[Rows from a dataset]
····················
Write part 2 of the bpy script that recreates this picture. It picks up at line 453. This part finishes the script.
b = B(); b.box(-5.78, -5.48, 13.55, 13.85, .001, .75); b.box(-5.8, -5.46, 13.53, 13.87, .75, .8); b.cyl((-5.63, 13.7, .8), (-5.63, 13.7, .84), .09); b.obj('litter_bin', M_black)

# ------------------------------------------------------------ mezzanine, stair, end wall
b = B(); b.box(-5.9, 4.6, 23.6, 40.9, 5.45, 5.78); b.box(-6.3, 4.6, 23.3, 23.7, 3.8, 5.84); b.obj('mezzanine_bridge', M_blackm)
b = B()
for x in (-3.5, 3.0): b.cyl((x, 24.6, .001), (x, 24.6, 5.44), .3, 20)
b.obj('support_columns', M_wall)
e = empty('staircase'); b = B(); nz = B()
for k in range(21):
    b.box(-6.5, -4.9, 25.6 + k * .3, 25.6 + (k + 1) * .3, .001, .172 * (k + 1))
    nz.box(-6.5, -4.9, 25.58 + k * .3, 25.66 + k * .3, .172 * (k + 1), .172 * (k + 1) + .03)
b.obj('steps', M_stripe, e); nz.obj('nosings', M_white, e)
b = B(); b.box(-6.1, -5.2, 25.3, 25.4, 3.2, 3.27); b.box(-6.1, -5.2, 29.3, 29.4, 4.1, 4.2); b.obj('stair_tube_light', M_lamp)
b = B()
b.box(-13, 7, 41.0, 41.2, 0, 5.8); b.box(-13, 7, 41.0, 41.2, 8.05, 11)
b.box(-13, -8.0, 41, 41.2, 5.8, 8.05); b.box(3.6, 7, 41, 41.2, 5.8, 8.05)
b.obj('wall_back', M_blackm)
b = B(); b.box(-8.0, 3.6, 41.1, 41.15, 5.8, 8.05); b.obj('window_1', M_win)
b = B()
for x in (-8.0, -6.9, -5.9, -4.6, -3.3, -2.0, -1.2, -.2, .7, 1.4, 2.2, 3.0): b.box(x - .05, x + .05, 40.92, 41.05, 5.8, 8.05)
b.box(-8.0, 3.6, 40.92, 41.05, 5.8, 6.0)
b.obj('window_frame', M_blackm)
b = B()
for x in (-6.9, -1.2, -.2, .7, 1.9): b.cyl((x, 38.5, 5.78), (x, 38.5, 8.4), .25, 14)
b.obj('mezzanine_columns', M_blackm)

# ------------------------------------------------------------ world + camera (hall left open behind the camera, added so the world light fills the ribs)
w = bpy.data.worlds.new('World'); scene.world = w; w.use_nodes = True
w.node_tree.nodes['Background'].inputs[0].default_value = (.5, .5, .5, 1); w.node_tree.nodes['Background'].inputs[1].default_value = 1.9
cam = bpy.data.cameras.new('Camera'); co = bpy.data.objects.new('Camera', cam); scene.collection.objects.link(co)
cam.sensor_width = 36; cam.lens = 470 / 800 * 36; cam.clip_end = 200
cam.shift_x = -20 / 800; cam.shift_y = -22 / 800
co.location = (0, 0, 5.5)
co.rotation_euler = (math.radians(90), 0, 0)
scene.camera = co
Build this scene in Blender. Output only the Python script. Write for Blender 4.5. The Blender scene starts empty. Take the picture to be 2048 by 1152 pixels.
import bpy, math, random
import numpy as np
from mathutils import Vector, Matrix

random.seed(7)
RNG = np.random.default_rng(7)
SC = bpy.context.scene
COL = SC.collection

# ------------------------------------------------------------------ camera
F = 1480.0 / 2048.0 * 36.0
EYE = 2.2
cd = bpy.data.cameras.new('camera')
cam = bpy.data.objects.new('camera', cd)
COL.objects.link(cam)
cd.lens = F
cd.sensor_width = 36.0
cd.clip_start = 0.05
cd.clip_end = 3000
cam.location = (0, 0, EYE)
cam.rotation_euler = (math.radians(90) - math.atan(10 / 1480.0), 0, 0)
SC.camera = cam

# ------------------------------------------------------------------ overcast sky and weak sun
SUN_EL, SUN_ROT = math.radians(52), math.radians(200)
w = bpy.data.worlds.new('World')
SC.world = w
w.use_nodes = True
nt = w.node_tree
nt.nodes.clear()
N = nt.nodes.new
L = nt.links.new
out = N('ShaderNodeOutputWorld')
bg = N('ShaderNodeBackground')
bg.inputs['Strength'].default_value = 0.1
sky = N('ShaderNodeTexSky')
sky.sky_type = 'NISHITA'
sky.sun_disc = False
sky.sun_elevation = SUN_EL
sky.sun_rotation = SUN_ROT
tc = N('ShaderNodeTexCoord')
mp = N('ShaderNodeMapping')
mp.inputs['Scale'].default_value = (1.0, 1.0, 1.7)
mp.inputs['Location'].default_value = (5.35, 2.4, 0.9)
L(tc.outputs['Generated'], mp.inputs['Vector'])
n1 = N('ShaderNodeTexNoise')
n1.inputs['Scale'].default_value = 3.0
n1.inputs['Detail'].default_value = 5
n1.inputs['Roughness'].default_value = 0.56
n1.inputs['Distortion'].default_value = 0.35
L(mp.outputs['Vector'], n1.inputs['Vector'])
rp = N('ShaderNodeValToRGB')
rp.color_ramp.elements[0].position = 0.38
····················
Quote each line above in full, word for word.

▸ **RESULT OF THE TASK**:
Write part 2 of the bpy script that recreates this picture. It picks up at line 453. This part finishes the script.
b = B(); b.box(-5.78, -5.48, 13.55, 13.85, .001, .75); b.box(-5.8, -5.46, 13.53, 13.87, .75, .8); b.cyl((-5.63, 13.7, .8), (-5.63, 13.7, .84), .09); b.obj('litter_bin', M_black)

# ------------------------------------------------------------ mezzanine, stair, end wall
b = B(); b.box(-5.9, 4.6, 23.6, 40.9, 5.45, 5.78); b.box(-6.3, 4.6, 23.3, 23.7, 3.8, 5.84); b.obj('mezzanine_bridge', M_blackm)
b = B()
for x in (-3.5, 3.0): b.cyl((x, 24.6, .001), (x, 24.6, 5.44), .3, 20)
b.obj('support_columns', M_wall)
e = empty('staircase'); b = B(); nz = B()
for k in range(21):
    b.box(-6.5, -4.9, 25.6 + k * .3, 25.6 + (k + 1) * .3, .001, .172 * (k + 1))
    nz.box(-6.5, -4.9, 25.58 + k * .3, 25.66 + k * .3, .172 * (k + 1), .172 * (k + 1) + .03)
b.obj('steps', M_stripe, e); nz.obj('nosings', M_white, e)
b = B(); b.box(-6.1, -5.2, 25.3, 25.4, 3.2, 3.27); b.box(-6.1, -5.2, 29.3, 29.4, 4.1, 4.2); b.obj('stair_tube_light', M_lamp)
b = B()
b.box(-13, 7, 41.0, 41.2, 0, 5.8); b.box(-13, 7, 41.0, 41.2, 8.05, 11)
b.box(-13, -8.0, 41, 41.2, 5.8, 8.05); b.box(3.6, 7, 41, 41.2, 5.8, 8.05)
b.obj('wall_back', M_blackm)
b = B(); b.box(-8.0, 3.6, 41.1, 41.15, 5.8, 8.05); b.obj('window_1', M_win)
b = B()
for x in (-8.0, -6.9, -5.9, -4.6, -3.3, -2.0, -1.2, -.2, .7, 1.4, 2.2, 3.0): b.box(x - .05, x + .05, 40.92, 41.05, 5.8, 8.05)
b.box(-8.0, 3.6, 40.92, 41.05, 5.8, 6.0)
b.obj('window_frame', M_blackm)
b = B()
for x in (-6.9, -1.2, -.2, .7, 1.9): b.cyl((x, 38.5, 5.78), (x, 38.5, 8.4), .25, 14)
b.obj('mezzanine_columns', M_blackm)

# ------------------------------------------------------------ world + camera (hall left open behind the camera, added so the world light fills the ribs)
w = bpy.data.worlds.new('World'); scene.world = w; w.use_nodes = True
w.node_tree.nodes['Background'].inputs[0].default_value = (.5, .5, .5, 1); w.node_tree.nodes['Background'].inputs[1].default_value = 1.9
cam = bpy.data.cameras.new('Camera'); co = bpy.data.objects.new('Camera', cam); scene.collection.objects.link(co)
cam.sensor_width = 36; cam.lens = 470 / 800 * 36; cam.clip_end = 200
cam.shift_x = -20 / 800; cam.shift_y = -22 / 800
co.location = (0, 0, 5.5)
co.rotation_euler = (math.radians(90), 0, 0)
scene.camera = co
Build this scene in Blender. Output only the Python script. Write for Blender 4.5. The Blender scene starts empty. Take the picture to be 2048 by 1152 pixels.
import bpy, math, random
import numpy as np
from mathutils import Vector, Matrix

random.seed(7)
RNG = np.random.default_rng(7)
SC = bpy.context.scene
COL = SC.collection

# ------------------------------------------------------------------ camera
F = 1480.0 / 2048.0 * 36.0
EYE = 2.2
cd = bpy.data.cameras.new('camera')
cam = bpy.data.objects.new('camera', cd)
COL.objects.link(cam)
cd.lens = F
cd.sensor_width = 36.0
cd.clip_start = 0.05
cd.clip_end = 3000
cam.location = (0, 0, EYE)
cam.rotation_euler = (math.radians(90) - math.atan(10 / 1480.0), 0, 0)
SC.camera = cam

# ------------------------------------------------------------------ overcast sky and weak sun
SUN_EL, SUN_ROT = math.radians(52), math.radians(200)
w = bpy.data.worlds.new('World')
SC.world = w
w.use_nodes = True
nt = w.node_tree
nt.nodes.clear()
N = nt.nodes.new
L = nt.links.new
out = N('ShaderNodeOutputWorld')
bg = N('ShaderNodeBackground')
bg.inputs['Strength'].default_value = 0.1
sky = N('ShaderNodeTexSky')
sky.sky_type = 'NISHITA'
sky.sun_disc = False
sky.sun_elevation = SUN_EL
sky.sun_rotation = SUN_ROT
tc = N('ShaderNodeTexCoord')
mp = N('ShaderNodeMapping')
mp.inputs['Scale'].default_value = (1.0, 1.0, 1.7)
mp.inputs['Location'].default_value = (5.35, 2.4, 0.9)
L(tc.outputs['Generated'], mp.inputs['Vector'])
n1 = N('ShaderNodeTexNoise')
n1.inputs['Scale'].default_value = 3.0
n1.inputs['Detail'].default_value = 5
n1.inputs['Roughness'].default_value = 0.56
n1.inputs['Distortion'].default_value = 0.35
L(mp.outputs['Vector'], n1.inputs['Vector'])
rp = N('ShaderNodeValToRGB')
rp.color_ramp.elements[0].position = 0.38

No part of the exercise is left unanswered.